Obama's campaign last week dialed its request for tax records back to five years, which Romney summarily ignored. But Reid's tenacity and audacity (a different kind than Obama wrote about) kept the issue alive and forced it into a Romney question-and-answer session. That's where Romney said he's paid no less than a 13 percent effective federal tax rate over the past 10 years.
Additionally, Obama's team knows it's been taking flak for months from Romney's allies in the super PAC community and makes no apologies for hitting back with a vengeance at Romney, whom many Obama senior advisers believe weeps crocodile tears over campaign rhetoric while leaving the toughest attacks to super PAC allies.
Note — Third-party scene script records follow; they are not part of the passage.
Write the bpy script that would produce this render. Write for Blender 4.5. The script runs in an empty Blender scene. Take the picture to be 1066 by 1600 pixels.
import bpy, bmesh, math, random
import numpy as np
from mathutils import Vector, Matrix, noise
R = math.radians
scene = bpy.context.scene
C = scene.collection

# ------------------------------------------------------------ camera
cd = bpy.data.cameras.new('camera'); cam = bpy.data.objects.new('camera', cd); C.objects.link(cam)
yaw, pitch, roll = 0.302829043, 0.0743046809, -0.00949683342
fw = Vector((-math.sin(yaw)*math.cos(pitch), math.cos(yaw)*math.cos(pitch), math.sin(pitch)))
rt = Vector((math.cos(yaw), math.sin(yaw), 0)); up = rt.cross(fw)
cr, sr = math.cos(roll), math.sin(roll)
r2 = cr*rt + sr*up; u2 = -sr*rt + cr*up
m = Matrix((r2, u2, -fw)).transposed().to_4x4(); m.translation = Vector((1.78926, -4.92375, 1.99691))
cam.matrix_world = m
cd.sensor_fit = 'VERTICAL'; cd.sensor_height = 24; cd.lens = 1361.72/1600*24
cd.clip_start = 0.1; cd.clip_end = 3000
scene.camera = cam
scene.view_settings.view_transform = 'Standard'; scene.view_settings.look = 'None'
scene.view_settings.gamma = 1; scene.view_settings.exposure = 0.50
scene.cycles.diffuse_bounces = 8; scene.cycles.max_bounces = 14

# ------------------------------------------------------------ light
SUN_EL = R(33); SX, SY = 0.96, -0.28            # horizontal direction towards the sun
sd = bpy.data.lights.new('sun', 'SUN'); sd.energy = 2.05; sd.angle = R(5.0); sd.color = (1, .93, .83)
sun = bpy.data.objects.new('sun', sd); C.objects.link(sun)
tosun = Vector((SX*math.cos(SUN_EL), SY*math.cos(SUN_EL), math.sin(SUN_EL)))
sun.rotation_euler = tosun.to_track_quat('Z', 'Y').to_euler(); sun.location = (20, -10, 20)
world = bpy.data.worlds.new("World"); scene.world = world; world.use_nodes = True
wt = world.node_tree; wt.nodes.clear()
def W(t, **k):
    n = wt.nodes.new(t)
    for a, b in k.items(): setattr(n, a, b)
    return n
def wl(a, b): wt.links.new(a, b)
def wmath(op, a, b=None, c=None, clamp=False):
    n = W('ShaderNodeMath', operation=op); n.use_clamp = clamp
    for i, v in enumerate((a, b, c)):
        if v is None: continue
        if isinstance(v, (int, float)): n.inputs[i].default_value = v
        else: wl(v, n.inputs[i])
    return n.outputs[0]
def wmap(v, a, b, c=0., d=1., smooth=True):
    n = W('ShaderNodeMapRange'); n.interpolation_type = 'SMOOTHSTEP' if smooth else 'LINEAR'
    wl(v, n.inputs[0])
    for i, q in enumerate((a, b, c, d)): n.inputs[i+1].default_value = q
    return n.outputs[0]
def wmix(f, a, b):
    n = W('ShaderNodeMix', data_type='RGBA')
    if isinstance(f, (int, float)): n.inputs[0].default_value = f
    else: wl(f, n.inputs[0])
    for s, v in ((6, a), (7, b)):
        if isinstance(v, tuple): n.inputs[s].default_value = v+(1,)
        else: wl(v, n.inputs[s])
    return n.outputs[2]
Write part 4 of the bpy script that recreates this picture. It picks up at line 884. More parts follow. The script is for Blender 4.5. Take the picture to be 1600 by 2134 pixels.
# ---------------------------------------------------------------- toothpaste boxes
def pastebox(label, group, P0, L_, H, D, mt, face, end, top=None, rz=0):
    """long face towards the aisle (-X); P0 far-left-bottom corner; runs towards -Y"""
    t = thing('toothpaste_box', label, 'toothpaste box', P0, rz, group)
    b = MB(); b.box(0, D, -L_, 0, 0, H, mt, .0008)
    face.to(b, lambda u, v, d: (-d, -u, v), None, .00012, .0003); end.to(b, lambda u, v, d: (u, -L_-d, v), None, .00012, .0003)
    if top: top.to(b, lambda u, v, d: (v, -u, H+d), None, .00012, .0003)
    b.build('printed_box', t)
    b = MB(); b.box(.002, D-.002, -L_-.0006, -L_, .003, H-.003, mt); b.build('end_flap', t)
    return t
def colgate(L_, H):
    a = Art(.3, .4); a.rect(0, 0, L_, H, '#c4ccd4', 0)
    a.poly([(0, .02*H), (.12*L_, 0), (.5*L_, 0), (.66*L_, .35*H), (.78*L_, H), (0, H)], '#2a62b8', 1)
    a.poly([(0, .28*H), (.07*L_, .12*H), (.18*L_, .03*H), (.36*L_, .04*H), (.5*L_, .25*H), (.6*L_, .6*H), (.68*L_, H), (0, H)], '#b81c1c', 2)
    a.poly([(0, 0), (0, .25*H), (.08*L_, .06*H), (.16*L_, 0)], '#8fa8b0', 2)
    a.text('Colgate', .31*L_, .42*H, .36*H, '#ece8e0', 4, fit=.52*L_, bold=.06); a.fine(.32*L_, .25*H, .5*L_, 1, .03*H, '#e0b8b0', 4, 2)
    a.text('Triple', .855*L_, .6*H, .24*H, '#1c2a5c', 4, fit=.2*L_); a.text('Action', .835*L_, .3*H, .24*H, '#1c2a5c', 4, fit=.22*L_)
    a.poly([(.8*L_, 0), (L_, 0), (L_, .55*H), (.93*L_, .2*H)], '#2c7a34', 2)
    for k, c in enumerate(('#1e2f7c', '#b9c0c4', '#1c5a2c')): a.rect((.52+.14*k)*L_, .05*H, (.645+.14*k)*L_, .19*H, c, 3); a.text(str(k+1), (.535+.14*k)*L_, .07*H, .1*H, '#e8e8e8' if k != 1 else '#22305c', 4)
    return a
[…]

While it's true Obama has spent more head-to-head than Romney ($85.3 million to $50.3 million, largely because Romney can only spend general election donations after the convention), the pro-Romney and pro-GOP super PACS have tilted overall spending in Romney's favor ($168.5 million for Romney to $102.7 million for Obama, according to the Campaign Media Analysis Group).
"Campaign to campaign [spending] doesn't mean s***," Axelrod said. "What matters is gross spending. I said a long time ago that they've contracted their hits out to contract hit men."
Obama's campaign also believes its intense swing-state focus on abortion and contraception issues has been given new and possibly crippling heft with Rep. Todd Akin's comments about "legitimate rape" as he seeks to unseat Democratic Sen. Claire McCaskill in Missouri. The Romney campaign swiftly distanced itself from Akin, but Romney's running mate, Rep. Paul Ryan of Wisconsin, cosponsored legislation with Akin that unsuccessfully sought to redefine "forcible rape" in the federal code. Tough commercials on this are in the works, as are radio ads in swing states battering Romney and Ryan for domestic spending cuts in Ryan's GOP budget blueprints.
Obama's team trafficked in sweetness and light in 2008, or so it seemed. That was the opportunistic play. It contrasted helpfully with the allegedly dark political arts of the Clintons and President Bush's unpopular performance as a warrior president presiding over an economic meltdown. Optimism is fool's gold now and no longer the opportunist's path. Disqualification is the coin of the realm. And Obama's team is buying.